The problem: Pictures stay out of the copy; set down each line of the listing below exactly.

Data lines:
▽
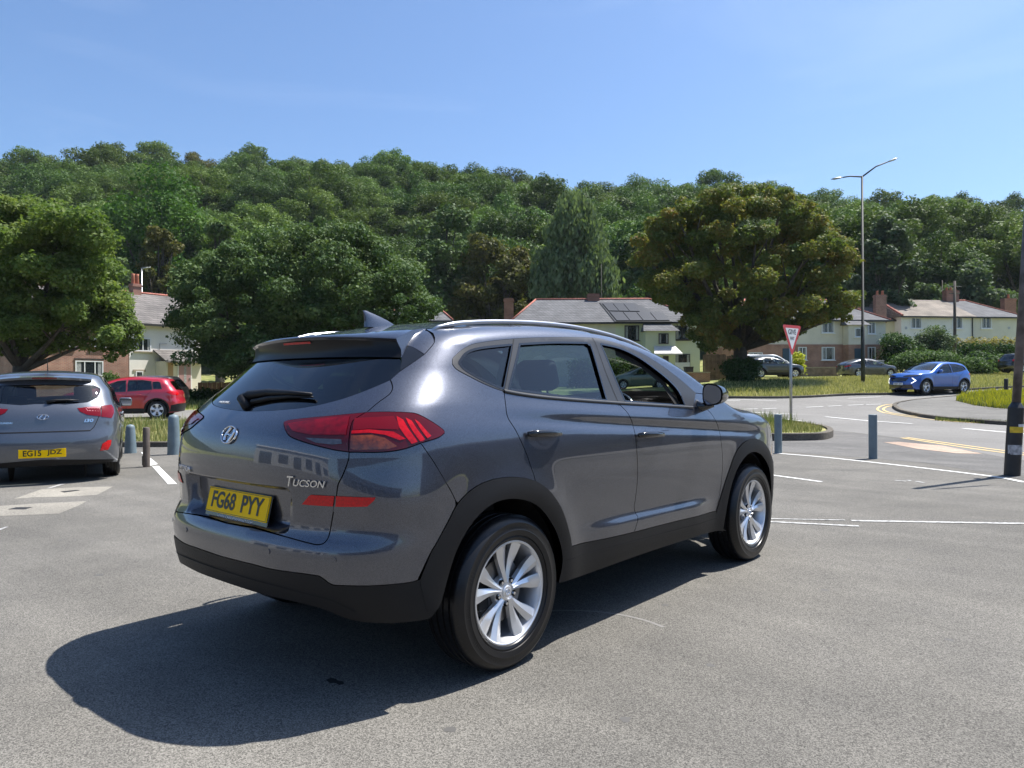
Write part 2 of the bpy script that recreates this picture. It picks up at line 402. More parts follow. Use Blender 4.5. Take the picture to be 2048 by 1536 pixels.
        return mk(name, v, f, mats, parent, sm, None, n if sm else None)
    def ribbon(s, name, line, wd, mats, parent, off=.002, closed=False, both=False, th_=0.0, mirror=False):
        if both:
            s.ribbon(name, line, wd, mats, parent, off, closed, False, th_); return s.ribbon(name, line, wd, mats, parent, off, closed, False, th_, True)
        l = resample(line, .02, closed); n_ = len(l); P = s.P(l[:, 0], l[:, 1]); N = s.N(l[:, 0], l[:, 1])
        T = np.roll(P, -1, 0)-np.roll(P, 1, 0)
        if not closed: T[0] = P[1]-P[0]; T[-1] = P[-1]-P[-2]
        S = np.cross(T, N); S /= np.linalg.norm(S, axis=1, keepdims=True)+1e-9
        rows = [P-S*wd/2+N*(off-th_-.001), P-S*wd/2+N*off, P+N*(off+th_*.5), P+S*wd/2+N*off, P+S*wd/2+N*(off-th_-.001)] if th_ else [P-S*wd/2+N*off, P+S*wd/2+N*off]
        R = len(rows); v = np.stack(rows, 1).reshape(-1, 3)
        if mirror: v = v*np.array([-1, 1, 1])
        f = []
        for i in range(n_ if closed else n_-1):
            j = (i+1) % n_
            for k in range(R-1):
                q = (i*R+k, j*R+k, j*R+k+1, i*R+k+1); f.append(q if mirror else q[::-1])
        return mk(name, v, f, mats, parent, True)
    def ztop(s, u, drop=.0015):
        z = 1.3
        lo, hi = .5, 1.75
        for _ in range(40):
            m = (lo+hi)/2; y = float(s.P(u, m)[1])
            if m < float(s.H(y))-drop: lo = m
            else: hi = m
        return lo
# ------------------------------------------------------------------ the grey SUV in front
def c1(*p): return [(330+x/3.41333, 600+y/3.41333) for x, y in p]
def c2(*p): return [(850+x/2.73067, 600+y/2.73067) for x, y in p]
def c3(*p): return [(330+x/2.27556, 900+y/2.27556) for x, y in p]
def c6(*p): return [(1400+x/4.26667, 780+y/4.26667) for x, y in p]
Yr = nsp([.1, .2, .3, .40, .5, .58, .64, .69, .76, .84, .92, 1.0, 1.07, 1.13, 1.22, 1.34, 1.46, 1.56, 1.7], [-.70, -.76, -.815, -.86, -.885, -.893, -.888, -.862, -.855, -.862, -.872, -.868, -.850, -.81, -.71, -.575, -.435, -.335, -.22])
Yf = nsp([.1, .25, .4, .6, .8, .95, 1.1, 1.7], [3.42, 3.52, 3.57, 3.58, 3.55, 3.48, 3.45, 3.45])
Wz = nsp([.1, .2, .3, .42, .5, .62, .74, .84, .92, 1.0, 1.08, 1.2, 1.35, 1.47, 1.56, 1.7], [.80, .85, .875, .886, .890, .898, .908, .913, .912, .905, .888, .838, .776, .722, .682, .62])
Ky = nsp([-.9, -.4, 0, .6, 1.3, 2.0, 2.67, 3.2, 3.7], [.955, .992, 1.0, .995, .990, .992, 1.0, .975, .90])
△
Solution for this task:
Write part 2 of the bpy script that recreates this picture. It picks up at line 402. More parts follow. Use Blender 4.5. Take the picture to be 2048 by 1536 pixels.
        return mk(name, v, f, mats, parent, sm, None, n if sm else None)
    def ribbon(s, name, line, wd, mats, parent, off=.002, closed=False, both=False, th_=0.0, mirror=False):
        if both:
            s.ribbon(name, line, wd, mats, parent, off, closed, False, th_); return s.ribbon(name, line, wd, mats, parent, off, closed, False, th_, True)
        l = resample(line, .02, closed); n_ = len(l); P = s.P(l[:, 0], l[:, 1]); N = s.N(l[:, 0], l[:, 1])
        T = np.roll(P, -1, 0)-np.roll(P, 1, 0)
        if not closed: T[0] = P[1]-P[0]; T[-1] = P[-1]-P[-2]
        S = np.cross(T, N); S /= np.linalg.norm(S, axis=1, keepdims=True)+1e-9
        rows = [P-S*wd/2+N*(off-th_-.001), P-S*wd/2+N*off, P+N*(off+th_*.5), P+S*wd/2+N*off, P+S*wd/2+N*(off-th_-.001)] if th_ else [P-S*wd/2+N*off, P+S*wd/2+N*off]
        R = len(rows); v = np.stack(rows, 1).reshape(-1, 3)
        if mirror: v = v*np.array([-1, 1, 1])
        f = []
        for i in range(n_ if closed else n_-1):
            j = (i+1) % n_
            for k in range(R-1):
                q = (i*R+k, j*R+k, j*R+k+1, i*R+k+1); f.append(q if mirror else q[::-1])
        return mk(name, v, f, mats, parent, True)
    def ztop(s, u, drop=.0015):
        z = 1.3
        lo, hi = .5, 1.75
        for _ in range(40):
            m = (lo+hi)/2; y = float(s.P(u, m)[1])
            if m < float(s.H(y))-drop: lo = m
            else: hi = m
        return lo
# ------------------------------------------------------------------ the grey SUV in front
def c1(*p): return [(330+x/3.41333, 600+y/3.41333) for x, y in p]
def c2(*p): return [(850+x/2.73067, 600+y/2.73067) for x, y in p]
def c3(*p): return [(330+x/2.27556, 900+y/2.27556) for x, y in p]
def c6(*p): return [(1400+x/4.26667, 780+y/4.26667) for x, y in p]
Yr = nsp([.1, .2, .3, .40, .5, .58, .64, .69, .76, .84, .92, 1.0, 1.07, 1.13, 1.22, 1.34, 1.46, 1.56, 1.7], [-.70, -.76, -.815, -.86, -.885, -.893, -.888, -.862, -.855, -.862, -.872, -.868, -.850, -.81, -.71, -.575, -.435, -.335, -.22])
Yf = nsp([.1, .25, .4, .6, .8, .95, 1.1, 1.7], [3.42, 3.52, 3.57, 3.58, 3.55, 3.48, 3.45, 3.45])
Wz = nsp([.1, .2, .3, .42, .5, .62, .74, .84, .92, 1.0, 1.08, 1.2, 1.35, 1.47, 1.56, 1.7], [.80, .85, .875, .886, .890, .898, .908, .913, .912, .905, .888, .838, .776, .722, .682, .62])
Ky = nsp([-.9, -.4, 0, .6, 1.3, 2.0, 2.67, 3.2, 3.7], [.955, .992, 1.0, .995, .990, .992, 1.0, .975, .90])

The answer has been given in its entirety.